When There Is No Peace

by Hamilton Fish Armstrong[Macmillan, $1.75]
THE historian of the times will note a curious contradiction about the aftermath of the Munich Settlement. Thanksgiving from the hearts of mankind the world over bathed the signatories in a benediction. But the minds of men acted differently. Either the peace or the Hitlerian aftermath of the peace has induced the greatest intellectual ferment of modern times.
I mean of course in those countries where controversy is still permissible. In post-Munich Britain there is an embattled sort of separation of Chamberlainites and anti-Chamberlainites. The two camps are said to glare at each other across dinner tables, and hostesses fear collision at the slightest provocation!

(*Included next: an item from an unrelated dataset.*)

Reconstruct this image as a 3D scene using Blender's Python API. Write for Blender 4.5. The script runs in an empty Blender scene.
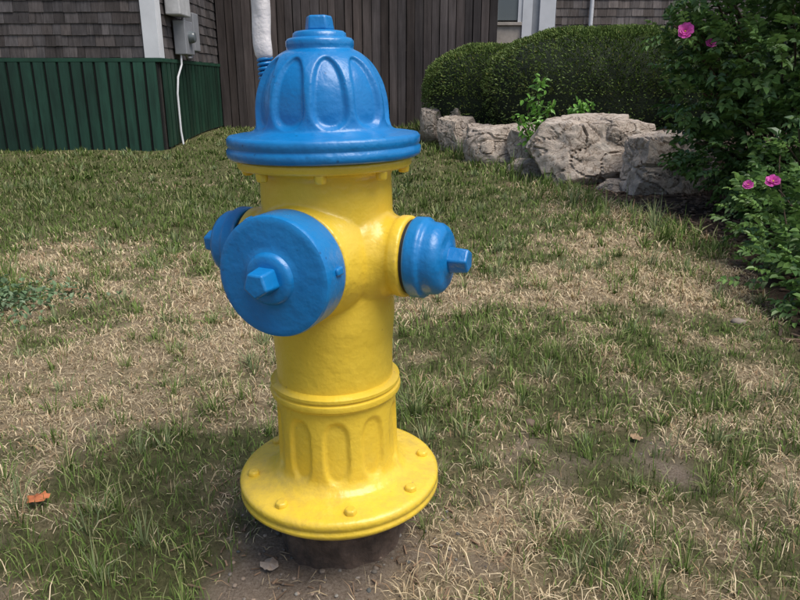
import bpy, bmesh, math, random
import numpy as np
from mathutils import Vector, Matrix, noise as mn
random.seed(7); rng=np.random.default_rng(7)
scene=bpy.context.scene
R=math.radians

# ---------------------------------------------------------------- helpers
def link(o,parent=None):
    scene.collection.objects.link(o)
    if parent is not None: o.parent=parent
    return o
def empty(name,loc=(0,0,0),rot=(0,0,0)):
    e=bpy.data.objects.new(name,None); e.location=loc; e.rotation_euler=rot
    e.empty_display_size=.1
    return link(e)
def mesh_obj(name,verts,faces,mat=None,parent=None,smooth=None,mats=None):
    me=bpy.data.meshes.new(name); me.from_pydata([tuple(v) for v in verts],[],[tuple(f) for f in faces]); me.update()
    if mat: me.materials.append(mat)
    if smooth is not None:
        me.polygons.foreach_set('use_smooth',[True]*len(me.polygons))
        if smooth<180: me.set_sharp_from_angle(angle=R(smooth))
    return link(bpy.data.objects.new(name,me),parent)
def np_mesh(name,V,loops,starts,totals,col=None,mat=None,parent=None,smooth=False):
    me=bpy.data.meshes.new(name)
    me.vertices.add(len(V)); me.vertices.foreach_set('co',V.astype(np.float32).ravel())
    me.loops.add(len(loops)); me.loops.foreach_set('vertex_index',loops.astype(np.int32))
    me.polygons.add(len(starts)); me.polygons.foreach_set('loop_start',starts.astype(np.int32)); me.polygons.foreach_set('loop_total',totals.astype(np.int32))
    me.polygons.foreach_set('use_smooth',np.full(len(starts),smooth,dtype=bool))
    if col is not None:
        a=me.attributes.new('col','FLOAT_COLOR','POINT')
        c=np.ones((len(V),4),dtype=np.float32); c[:,:3]=col
        a.data.foreach_set('color',c.ravel())
    me.update(calc_edges=True); me.validate()
    if mat: me.materials.append(mat)
    return link(bpy.data.objects.new(name,me),parent)
def smooth01(x,a,b):
    t=np.clip((x-a)/(b-a),0,1); return t*t*(3-2*t)
_lat=rng.random((256,256))
def vnoise(x,y):
    x=np.asarray(x,float); y=np.asarray(y,float)
    xi=np.floor(x).astype(int); yi=np.floor(y).astype(int)
    fx=x-xi; fy=y-yi; fx=fx*fx*(3-2*fx); fy=fy*fy*(3-2*fy)
    g=lambda a,b:_lat[a%256,b%256]
    return (g(xi,yi)*(1-fx)+g(xi+1,yi)*fx)*(1-fy)+(g(xi,yi+1)*(1-fx)+g(xi+1,yi+1)*fx)*fy
def fbm(x,y,s=1.0,o=4):
    v=0;a=.5;t=0
    for i in range(o):
        v=v+a*vnoise(x*s+17.3*i,y*s+5.1*i); t+=a; s*=2.03; a*=.5
    return v/t

# ---------------------------------------------------------------- materials
def mat_new(name):
    m=bpy.data.materials.new(name); m.use_nodes=True
    nt=m.node_tree; return m,nt,nt.nodes['Principled BSDF']
def ramp(nt,fac,stops):
    r=nt.nodes.new('ShaderNodeValToRGB')
    el=r.color_ramp.elements
    while len(el)<len(stops): el.new(.5)
    for e,(p,c) in zip(el,stops): e.position=p; e.color=(*c,1)
    nt.links.new(fac,r.inputs[0]); return r.outputs[0]
def noise_node(nt,scale,detail=6,rough=.6,vec=None,dist=0):
    n=nt.nodes.new('ShaderNodeTexNoise'); n.inputs['Scale'].default_value=scale; n.inputs['Detail'].default_value=detail
    n.inputs['Roughness'].default_value=rough; n.inputs['Distortion'].default_value=dist
    if vec is None:
        tc=nt.nodes.new('ShaderNodeTexCoord'); vec=tc.outputs['Object']
    nt.links.new(vec,n.inputs['Vector']); return n.outputs['Fac']
def bump(nt,b,h,strength,dist,prev=None):
    n=nt.nodes.new('ShaderNodeBump'); n.inputs['Strength'].default_value=strength; n.inputs['Distance'].default_value=dist
    nt.links.new(h,n.inputs['Height'])
    if prev: nt.links.new(prev,n.inputs['Normal'])
    nt.links.new(n.outputs[0],b.inputs['Normal']); return n.outputs[0]
def mixc(nt,fac,a,b,mode='MIX'):
    n=nt.nodes.new('ShaderNodeMix'); n.data_type='RGBA'; n.blend_type=mode
    for s,v in ((n.inputs[0],fac),(n.inputs[6],a),(n.inputs[7],b)):
        if isinstance(v,(int,float)): s.default_value=v
        elif isinstance(v,tuple): s.default_value=(*v,1)
        else: nt.links.new(v,s)
    return n.outputs[2]
def paint(name,c,c2,cdirt,dirt=.62,grime=.5):
    m,nt,b=mat_new(name)
    n1=noise_node(nt,9,4); col=ramp(nt,n1,[(.35,c),(.7,c2)])
    n2=noise_node(nt,38,8,.7); f=ramp(nt,n2,[(dirt,(0,0,0)),(dirt+.12,(1,1,1))])
    g=nt.nodes.new('ShaderNodeMath'); g.operation='MULTIPLY'; g.inputs[1].default_value=.55; nt.links.new(f,g.inputs[0])
    c3=mixc(nt,g.outputs[0],col,cdirt)
    vo=nt.nodes.new('ShaderNodeTexVoronoi'); vo.inputs['Scale'].default_value=36
    tc=nt.nodes.new('ShaderNodeTexCoord'); nt.links.new(tc.outputs['Object'],vo.inputs['Vector'])
    sp=ramp(nt,vo.outputs['Distance'],[(.05,(.8,.8,.8)),(.10,(0,0,0))])
    mm=nt.nodes.new('ShaderNodeMath'); mm.operation='MULTIPLY'; nt.links.new(sp,mm.inputs[0]); nt.links.new(ramp(nt,noise_node(nt,6,3),[(.46,(0,0,0)),(.56,(1,1,1))]),mm.inputs[1])
    c4=mixc(nt,mm.outputs[0],c3,cdirt)
    sx=nt.nodes.new('ShaderNodeSeparateXYZ'); nt.links.new(tc.outputs['Object'],sx.inputs[0])
    mr=nt.nodes.new('ShaderNodeMapRange'); mr.inputs[1].default_value=.30; mr.inputs[2].default_value=.12; mr.inputs[3].default_value=0; mr.inputs[4].default_value=grime; nt.links.new(sx.outputs[2],mr.inputs[0])
    m2=nt.nodes.new('ShaderNodeMath'); m2.operation='MULTIPLY'; nt.links.new(mr.outputs[0],m2.inputs[0]); nt.links.new(ramp(nt,noise_node(nt,30,8,.75),[(.45,(0,0,0)),(.66,(1,1,1))]),m2.inputs[1])
    nt.links.new(mixc(nt,m2.outputs[0],c4,(.34,.24,.09)),b.inputs['Base Color'])
    nt.links.new(ramp(nt,noise_node(nt,14,5),[(.3,(.24,.24,.24)),(.75,(.46,.46,.46))]),b.inputs['Roughness'])
    p=bump(nt,b,noise_node(nt,20,3,.5),.5,.006); p=bump(nt,b,noise_node(nt,62,2,.5),.45,.003,p); bump(nt,b,noise_node(nt,190,3,.6),.32,.0013,p)
    b.inputs['Coat Weight'].default_value=.16; b.inputs['Coat Roughness'].default_value=.14
    return m
M_yel=paint('yellow_enamel',(.80,.565,.055),(.76,.515,.040),(.45,.30,.07),.64,.45)
M_blu=paint('blue_enamel',(.003,.165,.45),(.006,.20,.50),(.004,.07,.20),.62,0)
def plain(name,c,rough=.6,metal=0,var=.25,scale=8,bs=.2,bd=.003,bscale=40):
    m,nt,b=mat_new(name)
    d=tuple(x*(1-var) for x in c); e=tuple(min(1,x*(1+var*.6)) for x in c)
    nt.links.new(ramp(nt,noise_node(nt,scale,6),[(.3,d),(.7,e)]),b.inputs['Base Color'])
    b.inputs['Roughness'].default_value=rough; b.inputs['Metallic'].default_value=metal
    bump(nt,b,noise_node(nt,bscale,5),bs,bd); return m
M_rust=plain('rusty_iron',(.10,.068,.050),.95,0,.7,26,1,.008,45)
M_dark=plain('dark_gasket',(.02,.018,.015),.7)
M_white=plain('white_trim_paint',(.68,.69,.71),.5,0,.12,3)
M_tube=plain('white_plastic_tube',(.72,.68,.66),.55,0,.18,18,.7,.006,35)
M_grey=plain('grey_metal_box',(.30,.31,.33),.45,.2,.15,6)
M_green=plain('green_board_paint',(.010,.055,.030),.55,0,.35,5,.3,.003,30)
M_black=plain('dark_void',(.008,.009,.008),.9)
M_backing=plain('wall_backing',(.05,.045,.04),.9)
M_roof=plain('asphalt_roof',(.06,.06,.065),.9,0,.3,12,.5,.01,20)
M_glass,nt,b=mat_new('window_glass'); b.inputs['Base Color'].default_value=(.12,.14,.15,1); b.inputs['Roughness'].default_value=.08
M_beige=plain('beige_panel',(.42,.37,.32),.7)
def attr_mat(name,rough=.6,trans=0.0,vstretch=None,bs=0,spec=.5,lo=.5,hi=1.25,diffuse=False):
    m,nt,b=mat_new(name)
    a=nt.nodes.new('ShaderNodeAttribute'); a.attribute_name='col'
    colout=a.outputs['Color']
    if diffuse:
        df=nt.nodes.new('ShaderNodeBsdfDiffuse'); nt.links.new(colout,df.inputs[0]); nt.links.new(df.outputs[0],nt.nodes['Material Output'].inputs['Surface'])
        nt.nodes.remove(b); return m
    if vstretch:
        tc=nt.nodes.new('ShaderNodeTexCoord'); mp=nt.nodes.new('ShaderNodeMapping'); mp.inputs['Scale'].default_value=vstretch
        nt.links.new(tc.outputs['Object'],mp.inputs['Vector'])
        n=noise_node(nt,1,8,.7,mp.outputs[0])
        colout=mixc(nt,1.0,colout,ramp(nt,n,[(.3,(lo,lo*.97,lo*.94)),(.72,(hi,hi*.98,hi*.96))]),'MULTIPLY')
        n2=noise_node(nt,.9,4,.6)
        colout=mixc(nt,1.0,colout,ramp(nt,n2,[(.35,(.72,.72,.72)),(.65,(1.12,1.1,1.08))]),'MULTIPLY')
        bump(nt,b,n,bs,.006)
    nt.links.new(colout,b.inputs['Base Color']); b.inputs['Roughness'].default_value=rough
    b.inputs['Specular IOR Level'].default_value=spec
    if trans>0:
        t=nt.nodes.new('ShaderNodeBsdfTranslucent'); mx=nt.nodes.new('ShaderNodeMixShader'); mx.inputs[0].default_value=trans
        nt.links.new(colout,t.inputs['Color'])
        out=nt.nodes['Material Output']
        nt.links.new(b.outputs[0],mx.inputs[1]); nt.links.new(t.outputs[0],mx.inputs[2]); nt.links.new(mx.outputs[0],out.inputs['Surface'])
    return m
M_grass=attr_mat('grass_blades',diffuse=True)
M_leaf=attr_mat('leaves',.42,.2,spec=.45)
M_hleaf=attr_mat('hedge_leaves',.55,0,spec=.3)
M_petal=attr_mat('petals',.6,.3)
M_wood=attr_mat('weathered_boards',.88,0,(18,18,1.3),.5,.2)
M_shing=attr_mat('cedar_shingles',.9,0,(40,40,4),.6,.2)
M_gboard=attr_mat('green_boards',.55,0,(16,16,2),.3,.4)
M_stem=plain('woody_stem',(.09,.06,.035),.85)

# ---------------------------------------------------------------- terrain functions
def xb(y): return np.interp(y,[4,5,5.7,6.3,8,9.3,10.3,14],[6.5,3.7,2.5,1.95,1.25,.75,.5,.3])
def xm(y): return np.interp(y,[0,1.6,2.3,3,4,4.6,5.5,6.2,8,10.3,14],[1.7,1.45,1.40,1.58,1.90,1.75,1.55,1.45,1.0,.4,.2])
def H(x,y,fine=True):
    x=np.asarray(x,float); y=np.asarray(y,float)
    z=.2*smooth01(y,6.3,11)
    z=z+.36*smooth01(x-xb(y),-.05,.45)*smooth01(y,4.6,5.6)*(1-smooth01(y,12,20))
    if fine:
        near=1-smooth01(np.abs(y-2),6,20)
        z=z+near*((fbm(x,y,2.2,3)-.5)*.05+(fbm(x+9,y,16,3)-.5)*.022)
        d=np.hypot(x+.116,y-1.2); w=1-smooth01(d,.13,.34)
        z=z*(1-w)+w*(.012+(fbm(x+9,y,22,4)-.5)*.03)
    return z
def blob(x,y,cx,cy,rx,ry): return np.exp(-(((x-cx)/rx)**2+((y-cy)/ry)**2))
def dryf(x,y):
    d=.44+(fbm(x,y,1.7,4)-.5)*2.2+(fbm(x+40,y,7,3)-.5)*2.0+(fbm(x+4,y+60,19,2)-.5)*1.0
    d=d+.55*blob(x,y,.95,2.9,.85,.8)+.45*blob(x,y,-.95,1.9,.6,.6)+.2*blob(x,y,.35,1.6,.6,.4)+.25*blob(x,y,1.2,4.0,.7,.5)+.3*blob(x,y,-.4,3.1,.5,.4)
    d=d-.85*smooth01(y,3.3,4.8)*(1-smooth01(x,.3,1.3))-.35*smooth01(y,4.6,6.2)  # far-left lawn greener; this darker tone also stands in for shade there
    d=d-.45*blob(x,y,.9,1.08,.7,.2)-.4*blob(x,y,.25,2.3,.28,.6)-.2*blob(x,y,-.45,1.15,.25,.3)
    return np.clip(d,0,1)
def baref(x,y):
    n=(fbm(x+3,y+8,6,4)-.5)
    b=blob(x,y,.42,1.5,.38,.13)*.55+blob(x,y,-.22,1.03,.17,.14)*1.1+blob(x,y,-.116,1.2,.18,.18)*1.0+blob(x,y,-.9,1.25,.3,.3)*.4+blob(x,y,.7,1.95,.25,.15)*.5
    b=b+.42*(fbm(x+80,y,2.5,3)-.45)
    return np.clip(smooth01(b+n*1.4,.33,.95),0,1)
def mulchf(x,y):
    return smooth01(x-xm(y)+(fbm(x,y,6,3)-.5)*.25,-.06,.1)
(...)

In America the argumentation is only a little less bitter. Here the accusation is freely made that Mr. Chamberlain hid a deal behind his duel with Hitler, that the business man from Brummagem is simply a Nazi. Munich certainly put many Americans, in Shakespearean language, from their faith in, not to say their reliance upon, Britain. It drove Americans and their government straightway in quest of a policy toward a chaos abroad created by the disappearance of two ‘great designs,’ Pax Britannica and Geneva.
To this seething stew Hamilton Fish Armstrong contributes the first published review of what turned out to be the Munich armistice. It is an engrossing account, and a topical one. One might call it a fitting finale to the great journalism which Munich produced in America. For Munich provided a panorama as well as an epitaph — a panorama so blurred that none could see the wood for the trees. No journalist has rendered a better service than has Mr. Armstrong in re-creating the circumstances and the events of this cosmic episode. And none was better fitted for the task.

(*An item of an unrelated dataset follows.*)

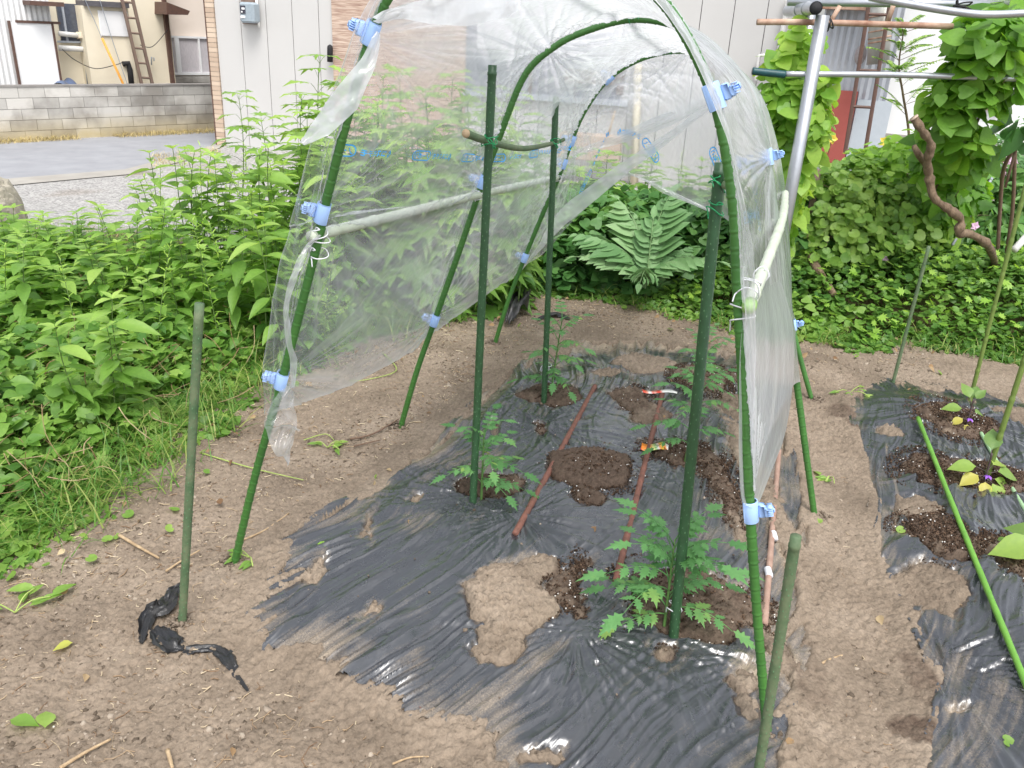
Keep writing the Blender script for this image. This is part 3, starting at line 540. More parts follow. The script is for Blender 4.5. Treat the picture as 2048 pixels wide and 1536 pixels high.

As editor of Foreign Affairs, and a constant contributor to it, Armstrong stands halfway between historian and journalist. He has the expertise of the journalist combined with a historical sense. Moreover, no American journalist has a wider acquaintance with the men who make the news. His ‘contacts’ have stood him in good stead in writing this survey. For instance, he has not only retraced the history as the world lived and read it; he has obtained from Czechoslovakian records several important documents which were omitted from the British white papers.
Naturally, even with these additions, the record is still incomplete, and, if Mr. Armstrong provides facts galore for the controversialists, he raises heaps of new questions. Take, for instance, the scene in France. Mr. Armstrong assembles official and newspaper comment on the British Foreign Office statement that Britain and Soviet Russia would stand by France in case France should go to the aid of Czechoslovakia. This was on September 26. It supplemented a private pledge given to MM. Daladier and Bonnet that same morning. Nevertheless, when the Foreign Office communication arrived in Paris, it was freely branded as an invention, while MM. Daladier and Bonnet explicitly encouraged this interpretation. It looks as if French unreadiness to meet Hitler’s challenge were one of the decisive reasons for Munich.
This and other questions will no doubt be answered when the dramatis personæ write their memoirs. And before they are published many other accounts of Munich will come off the press to help the world piece together the exact manner in winch the Munich corner was turned. Till then the reader will be grateful to Mr. Armstrong for an account of Munich which will be necessary reading for those who presume to argue about it.